Inexorably, the whole enterprise drifts into business as usual. The more the story refers back to the first Captain America film, the less interesting it becomes - its subversiveness becomes subverted. The twists are easy to figure, and certain reveals are just stamp-your-foot hoary. Plus, given the constant reminders that this is just one adventure within the greater Marvelverse, you can't help but be distracted by one, nagging question: wouldn't Tony Stark have something to say about all this? Especially when those huge, deadly S.H.I.E.L.D. machines - now propelled by his technology - launch into the sky.

Speaking of which, The Winter Soldier is the third of the last four Marvel movies to take its final-act set-piece into American airspace and feature a lot of shiny CG things whizzing around amid orange-blossom detonations. In Avengers Assemble it was exhilarating. In Iron Man 3 it was acceptable. Now it's a case of, "This again? Really guys?" There's also an earlier action gag, in which the Captain single-handedly takes down an aircraft on a bridge, that is almost a beat-for-beat repeat of Heimdall's dark-elf ship takedown on the Bifrost in Thor: The Dark World - and it, too, feels like a last-minute, studio-led insertion.

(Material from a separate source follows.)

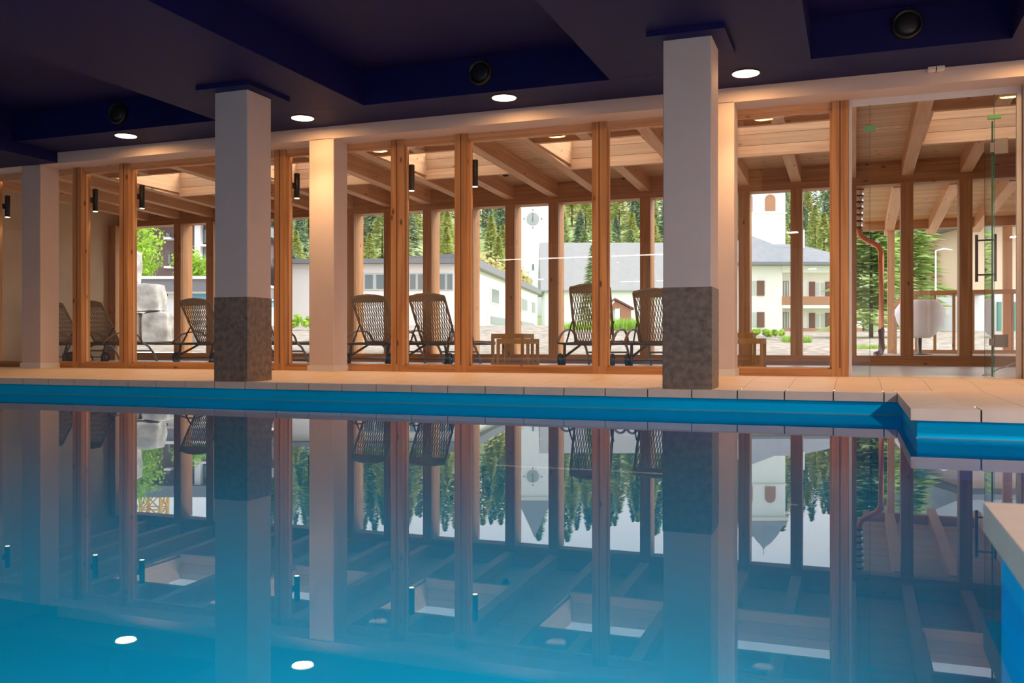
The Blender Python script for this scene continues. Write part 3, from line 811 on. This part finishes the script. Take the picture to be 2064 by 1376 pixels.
bl = [(random.uniform(-1.0, .8), random.uniform(-.6, .6), random.uniform(1.8, 4.4), random.uniform(.45, .75)) for _ in range(22)]
single_tree('maple_tree', blob_mesh(bl, 5200, .062), M['maple'], 256, 606, 31, .9, 'bright green leafy tree behind the flat-roofed building, above the boulders', 4, .1)
bl = [(random.uniform(-1.1, 1.1), random.uniform(-.6, .6), random.uniform(1.4, 2.6), random.uniform(.5, .7)) for _ in range(14)]
single_tree('maple_tree', blob_mesh(bl, 3600, .06), M['maple'], 414, 600, 31, .92, 'bright green bushy tree left of the farther stone-footed pillar', 3, .1)
single_tree('pine_tree', conifer_mesh(5.6, 1.0, 3000, .05, .4), M['pine'], 1756, 690, 24, 1.02, 'layered green pine behind the copper downpipe', 5, .06)
single_tree('larch_tree', conifer_mesh(6.5, 1.5, 1300, .05, .3), M['larch'], 1878, 690, 34, 1.05, 'pale green larch behind the porch railing', 6, .12)
single_tree('larch_tree', conifer_mesh(5.5, 1.3, 1100, .05, .3), M['pine'], 1838, 690, 30, .95, 'pale green larch half behind a window post, left of the porch railing', 6, .12)
single_tree('spruce_tree', conifer_mesh(4.6, .95, 900, .2), M['midgreen'], 1196, 650, 46, .93, 'slim young spruce in front of the big pale church roof', 4, .08)
def shrub(x, y, d, w, h, n, mat, label, grp=None, blade=False):
    p = at_d(x, y, d); z = ground_z(p.x, p.y)
    m = MB()
    if blade:
        for i in range(n):
            a = Vector((random.uniform(-w, w), random.uniform(-.3, .3), -.05)); hh = h * random.uniform(.5, 1)
            e = a + Vector((random.uniform(-.12, .12), random.uniform(-.1, .1), hh)); s = Vector((.02, .008, 0))
            m.quad(a - s, a + s, e + s * .2, e - s * .2)
        o = tag(m.build('grass', mat, loc=None), label, 'grass', grp, 'stuff'); o.location = (p.x, p.y, z)
    else:
        m = blob_mesh([(random.uniform(-w, w), random.uniform(-.2, .2), random.uniform(.15, h), h * .35) for _ in range(10)], n, .05)
        o = tag(m.build('bush', mat), label, 'bush', grp); o.location = (p.x, p.y, z)
    o.rotation_euler.z = TH
    return o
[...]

None of this is ruinous, though. The Winter Soldier does go out on an intriguing note, which should have big repercussions on future Earthbound Marvel stories. Captain America is an interesting character, arguably the most interesting of the Avengers, the one with the greatest thematic scope. And that can only bode well for his next solo, hopefully Helicarrier-free, outing.

It may climax with an overly formulaic splurge, but The Winter Soldier benefits from an old-school-thriller tone that, for its first half at least, distinguishes it from its more obviously superheroic Marvel cousins.